::: STORED DATA :::

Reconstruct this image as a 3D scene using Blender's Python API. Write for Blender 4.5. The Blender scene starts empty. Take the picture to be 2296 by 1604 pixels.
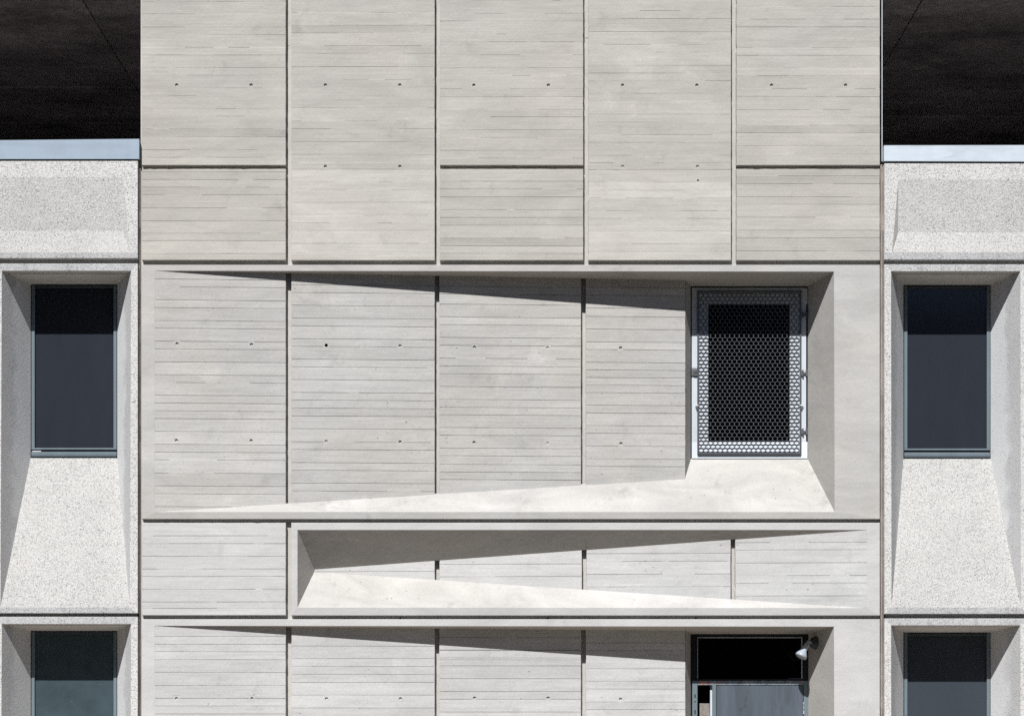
import bpy, math, random
from mathutils import Vector, Matrix

# ------------------------------------------------------------------ measures
# u, v: facade coordinates in survey units (273 per metre), u to the right from the
# building axis at 1148, v downwards from the observer's eye level at 1580;
# r: depth behind the facade plane as a fraction of the 18 m viewing distance.
S = 273.0
D = 18.0
EYE = 2.2
CX, CY = 1148.0, 1580.0
R = math.radians
scene = bpy.context.scene
COL = scene.collection


def W(u, v, r=0.0):
    return Vector(((u - CX) / S, r * D, EYE + (CY - v) / S))


def un(x, y, r):
    """survey reading of a point lying r behind the facade -> true u, v, r"""
    return (CX + (x - CX) * (1 + r), CY + (y - CY) * (1 + r), r)


# ------------------------------------------------------------------ mesh builder
class MB:
    def __init__(self):
        self.v, self.f, self.t, self.m = [], [], [], []

    def face(self, pts, tint=1.0, mat=0):
        b = len(self.v)
        self.v.extend(pts)
        self.f.append(tuple(range(b, b + len(pts))))
        self.t.append(tint)
        self.m.append(mat)

    def uf(self, pts, tint=1.0, mat=0):
        self.face([W(*p) for p in pts], tint, mat)

    def rect(self, u0, u1, v0, v1, r, tint=1.0, mat=0):
        f = r if callable(r) else (lambda u: r)
        self.uf([(u0, v0, f(u0)), (u1, v0, f(u1)), (u1, v1, f(u1)), (u0, v1, f(u0))], tint, mat)

    def box(self, u0, u1, v0, v1, r0, r1, ch=0.0, tint=1.0, mat=0):
        """block with a chamfered front; r0 front, r1 back"""
        c = ch
        rc = r0 + ch / S / D
        self.rect(u0 + c, u1 - c, v0 + c, v1 - c, r0, tint, mat)
        o = [(u0, v0), (u1, v0), (u1, v1), (u0, v1)]
        i = [(u0 + c, v0 + c), (u1 - c, v0 + c), (u1 - c, v1 - c), (u0 + c, v1 - c)]
        for k in range(4):
            a, b = o[k], o[(k + 1) % 4]
            if c:
                p, q = i[k], i[(k + 1) % 4]
                self.uf([(p[0], p[1], r0), (q[0], q[1], r0), (b[0], b[1], rc), (a[0], a[1], rc)], tint, mat)
            self.uf([(a[0], a[1], rc), (b[0], b[1], rc), (b[0], b[1], r1), (a[0], a[1], r1)], tint, mat)
        self.uf([(u1, v0, r1), (u0, v0, r1), (u0, v1, r1), (u1, v1, r1)], tint, mat)

    def wbox(self, lo, hi, tint=1.0, mat=0):
        x0, y0, z0 = lo
        x1, y1, z1 = hi
        c = [Vector(p) for p in ((x0, y0, z0), (x1, y0, z0), (x1, y1, z0), (x0, y1, z0),
                                 (x0, y0, z1), (x1, y0, z1), (x1, y1, z1), (x0, y1, z1))]
        for q in ((0, 1, 5, 4), (1, 2, 6, 5), (2, 3, 7, 6), (3, 0, 4, 7), (4, 5, 6, 7), (3, 2, 1, 0)):
            self.face([c[k] for k in q], tint, mat)

    def lathe(self, p0, axis, prof, n=20, tint=1.0, mat=0):
        """prof: list of (distance along axis, radius)"""
        axis = Vector(axis).normalized()
        a = axis.orthogonal().normalized()
        b = axis.cross(a)
        rings = []
        for d, rad in prof:
            rings.append([Vector(p0) + axis * d + (a * math.cos(2 * math.pi * k / n) + b * math.sin(2 * math.pi * k / n)) * rad
                          for k in range(n)])
        for i in range(len(rings) - 1):
            for k in range(n):
                self.face([rings[i][k], rings[i][(k + 1) % n], rings[i + 1][(k + 1) % n], rings[i + 1][k]], tint, mat)
        self.face(list(reversed(rings[0])), tint, mat)
        self.face(rings[-1], tint, mat)

    def build(self, name, mats, parent=None, weld=True, smooth=False):
        me = bpy.data.meshes.new(name)
        off = Vector((0, 0, 0))
        if parent is not None:
            p = parent
            while p is not None:
                off += p.location
                p = p.parent
        me.from_pydata([tuple(p - off) for p in self.v], [], self.f)
        if not isinstance(mats, (list, tuple)):
            mats = [mats]
        for m in mats:
            me.materials.append(m)
        at = me.attributes.new('tint', 'FLOAT', 'FACE')
        at.data.foreach_set('value', self.t)
        me.polygons.foreach_set('material_index', self.m)
        if smooth:
            me.polygons.foreach_set('use_smooth', [True] * len(self.f))
        me.update()
        if smooth:
            import bmesh
            bm = bmesh.new()
            bm.from_mesh(me)
            bmesh.ops.remove_doubles(bm, verts=bm.verts, dist=1e-5)
            bm.to_mesh(me)
            bm.free()
        o = bpy.data.objects.new(name, me)
        COL.objects.link(o)
        if parent is not None:
            o.parent = parent
        return o


def thing(name, label, cat, loc):
    o = bpy.data.objects.new(name, None)
    COL.objects.link(o)
    o.location = loc
    o['label'] = label
    o['category'] = cat
    return o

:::

GOAL OF THE EXERCISE
The lines from the top of the data above through the one holding "COL = scene.collection" are to be repeated exactly, and only those, with no pictures.

TASK ANSWER
Reconstruct this image as a 3D scene using Blender's Python API. Write for Blender 4.5. The Blender scene starts empty. Take the picture to be 2296 by 1604 pixels.
import bpy, math, random
from mathutils import Vector, Matrix

# ------------------------------------------------------------------ measures
# u, v: facade coordinates in survey units (273 per metre), u to the right from the
# building axis at 1148, v downwards from the observer's eye level at 1580;
# r: depth behind the facade plane as a fraction of the 18 m viewing distance.
S = 273.0
D = 18.0
EYE = 2.2
CX, CY = 1148.0, 1580.0
R = math.radians
scene = bpy.context.scene
COL = scene.collection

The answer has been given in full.